Ricapitolando: 1) la sovranità appartiene al popolo e non all'Anm; 2) il popolo esercita la sua sovranità eleggendo le due Camere (non è previsto un "gradimento" dell'Anm); 3) la funzione legislativa non è demandata all'Anm, ma alle Camere, quale espressione della sovranità popolare; 4) alla Corte Costituzionale (e non all'Anm) è demandato il controllo sulla legittimità costituzionale degli atti aventi forza di legge.
Di conseguenza, la protesta è una vera e propria "ribellione" della magistratura organizzata all'esercizio della sovranità popolare, in violazione del primo articolo della Costituzione. I magistrati, secondo il dettato costituzionale sono soggetti alla legge, proprio perché la legge è espressione della volontà popolare attraverso gli organi elettivi.

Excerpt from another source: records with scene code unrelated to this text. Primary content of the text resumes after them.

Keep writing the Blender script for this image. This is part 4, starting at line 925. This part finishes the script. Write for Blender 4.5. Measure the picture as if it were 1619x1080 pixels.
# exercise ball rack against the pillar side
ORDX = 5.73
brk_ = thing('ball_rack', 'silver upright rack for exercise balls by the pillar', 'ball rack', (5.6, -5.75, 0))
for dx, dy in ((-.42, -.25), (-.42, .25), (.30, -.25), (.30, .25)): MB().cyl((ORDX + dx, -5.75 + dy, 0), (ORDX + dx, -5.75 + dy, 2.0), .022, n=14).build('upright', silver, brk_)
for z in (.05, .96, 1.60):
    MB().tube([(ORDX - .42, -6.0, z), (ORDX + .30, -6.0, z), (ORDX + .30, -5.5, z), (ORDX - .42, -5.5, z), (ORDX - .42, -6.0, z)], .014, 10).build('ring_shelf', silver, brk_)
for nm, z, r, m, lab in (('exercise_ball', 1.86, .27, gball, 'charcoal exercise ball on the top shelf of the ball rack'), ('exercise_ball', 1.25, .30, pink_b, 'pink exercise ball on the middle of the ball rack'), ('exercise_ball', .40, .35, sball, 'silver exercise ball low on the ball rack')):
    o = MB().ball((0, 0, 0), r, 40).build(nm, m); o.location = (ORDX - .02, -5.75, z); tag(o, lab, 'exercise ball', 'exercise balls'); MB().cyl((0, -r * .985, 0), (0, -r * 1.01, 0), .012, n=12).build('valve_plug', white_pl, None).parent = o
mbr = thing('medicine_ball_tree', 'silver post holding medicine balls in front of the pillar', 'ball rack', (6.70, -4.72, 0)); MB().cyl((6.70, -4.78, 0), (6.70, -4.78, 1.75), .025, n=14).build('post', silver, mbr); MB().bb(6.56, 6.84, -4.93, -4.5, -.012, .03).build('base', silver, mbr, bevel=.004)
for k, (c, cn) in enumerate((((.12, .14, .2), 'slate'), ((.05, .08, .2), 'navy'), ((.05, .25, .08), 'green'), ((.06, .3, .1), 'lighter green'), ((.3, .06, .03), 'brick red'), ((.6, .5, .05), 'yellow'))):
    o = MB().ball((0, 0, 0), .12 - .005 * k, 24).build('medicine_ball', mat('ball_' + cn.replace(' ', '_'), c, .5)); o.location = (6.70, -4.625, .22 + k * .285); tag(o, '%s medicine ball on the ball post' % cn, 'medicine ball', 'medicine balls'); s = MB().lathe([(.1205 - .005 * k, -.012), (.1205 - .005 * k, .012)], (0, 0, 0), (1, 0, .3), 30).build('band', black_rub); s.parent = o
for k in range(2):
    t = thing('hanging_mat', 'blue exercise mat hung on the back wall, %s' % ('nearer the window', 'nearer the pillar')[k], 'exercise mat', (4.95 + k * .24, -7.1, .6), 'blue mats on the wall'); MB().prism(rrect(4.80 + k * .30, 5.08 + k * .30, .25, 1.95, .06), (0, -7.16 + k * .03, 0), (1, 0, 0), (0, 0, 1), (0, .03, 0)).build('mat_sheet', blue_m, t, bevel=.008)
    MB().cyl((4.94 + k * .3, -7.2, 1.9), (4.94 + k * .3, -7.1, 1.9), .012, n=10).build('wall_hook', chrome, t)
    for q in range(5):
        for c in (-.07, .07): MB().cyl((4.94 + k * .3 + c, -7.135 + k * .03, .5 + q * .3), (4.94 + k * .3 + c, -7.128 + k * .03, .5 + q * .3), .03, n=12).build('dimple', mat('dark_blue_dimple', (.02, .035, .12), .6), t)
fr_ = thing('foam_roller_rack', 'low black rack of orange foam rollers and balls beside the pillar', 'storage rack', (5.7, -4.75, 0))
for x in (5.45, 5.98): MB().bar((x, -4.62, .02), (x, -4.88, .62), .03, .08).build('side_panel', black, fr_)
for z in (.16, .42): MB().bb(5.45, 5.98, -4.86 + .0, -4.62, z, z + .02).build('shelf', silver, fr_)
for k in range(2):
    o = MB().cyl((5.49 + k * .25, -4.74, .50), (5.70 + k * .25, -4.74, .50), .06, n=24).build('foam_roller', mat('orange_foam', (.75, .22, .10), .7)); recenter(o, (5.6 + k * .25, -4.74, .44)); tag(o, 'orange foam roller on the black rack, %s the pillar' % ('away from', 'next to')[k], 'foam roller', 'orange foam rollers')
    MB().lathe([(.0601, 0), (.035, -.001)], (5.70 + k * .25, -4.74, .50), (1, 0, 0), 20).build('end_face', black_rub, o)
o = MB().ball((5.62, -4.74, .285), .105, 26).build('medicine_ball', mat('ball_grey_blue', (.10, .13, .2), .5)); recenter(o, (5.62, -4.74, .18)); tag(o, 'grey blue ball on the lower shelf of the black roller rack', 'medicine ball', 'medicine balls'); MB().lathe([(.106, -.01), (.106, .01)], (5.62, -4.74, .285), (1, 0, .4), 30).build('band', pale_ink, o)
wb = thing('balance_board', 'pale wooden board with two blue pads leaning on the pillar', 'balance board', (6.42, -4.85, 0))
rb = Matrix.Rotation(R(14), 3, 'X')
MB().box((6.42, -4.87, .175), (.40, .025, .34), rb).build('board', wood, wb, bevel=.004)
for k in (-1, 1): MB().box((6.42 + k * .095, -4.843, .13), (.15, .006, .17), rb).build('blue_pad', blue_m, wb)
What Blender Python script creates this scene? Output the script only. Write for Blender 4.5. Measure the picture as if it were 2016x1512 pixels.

Ed un eventuale contrasto della legge con le norme costituzionali dev’essere valutato da una Corte la cui composizione, non a caso, è prevista dalla Costituzione nel rispetto dell’equilibrio assoluto tra i poteri.
Per fortuna, come notava Belpietro su “La Verità” del 27 gennaio, a protestare è stata una “minoranza rumorosa”, espressione delle correnti e non della maggioranza dei magistrati che, a dispetto dell’Anm, continua a fare il proprio dovere nel rispetto della Costituzione e della separazione dei poteri.